What Needs to Happen Next

For this privatisation to succeed, Pakistan must offer more than glossy roadshows.

Investors will need:

  • Clear tariff rules
  • Protection from legacy circular debt
  • Transparent balance sheets
  • Freedom to improve operations
  • Predictable returns in rupees
  • Strong regulatory oversight
  • Political commitment after the sale

The government has already signaled that it may offer 14–15% rupee-based returns, with performance-based incentives that could push profitability to 18–20%. Investors have also asked for long-term tariff visibility, electricity trading freedom, self-generation rights and broader private-sector participation.

Bottom Line

Pakistan’s global campaign to privatise IESCO, FESCO and GEPCO is one of the most important energy-sector reforms of 2026.

If successful, it could bring foreign investment, improve electricity distribution and create a model for fixing weaker DISCOs. If mishandled, it could become another failed privatisation attempt blocked by circular debt, tariff uncertainty and investor mistrust.

For ordinary Pakistanis, the key question is simple: will private ownership lead to better service and fewer losses — or just another ownership change without real reform?

That answer will depend on how honestly Pakistan fixes the rules before handing over the keys.

FAQs

Which Pakistani power companies are being privatised first?

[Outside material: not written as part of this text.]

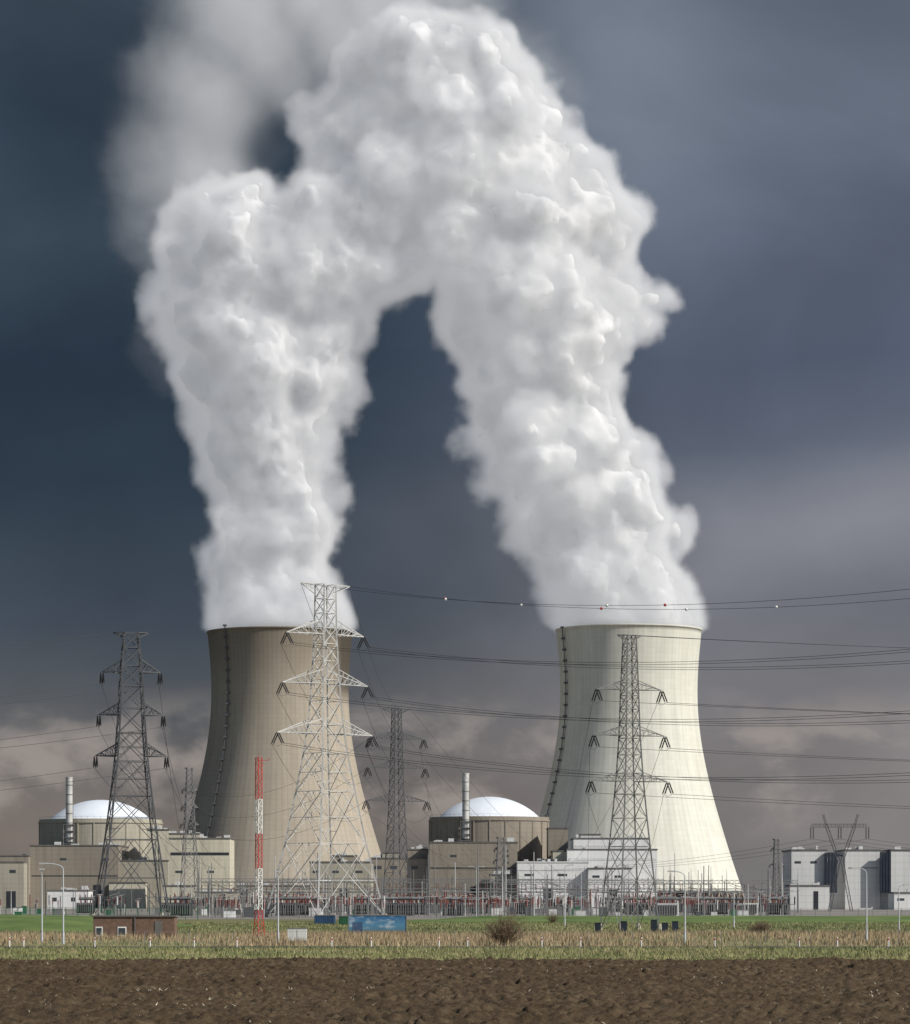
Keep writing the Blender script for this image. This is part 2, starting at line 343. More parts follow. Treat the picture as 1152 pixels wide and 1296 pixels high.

The first batch includes FESCO, GEPCO and IESCO.

How much of each DISCO is being sold?

The government is offering 51% to 100% shareholding with management control.

Which countries is Pakistan targeting for investors?

Pakistan is targeting investors in Türkiye, China, Saudi Arabia, and other Gulf and regional markets.

Will electricity bills fall after privatisation?

Not immediately. The national uniform tariff will continue for now, but lower losses and better efficiency may reduce pressure on bills over time.

Why is China important in this sale?

China is a major energy investor in Pakistan, but unpaid dues to Chinese CPEC power producers could become a concern for new investors.

What are the EOI deadlines?

FESCO’s deadline is 7 July 2026, GEPCO’s is 6 August 2026, and IESCO’s is 7 September 2026.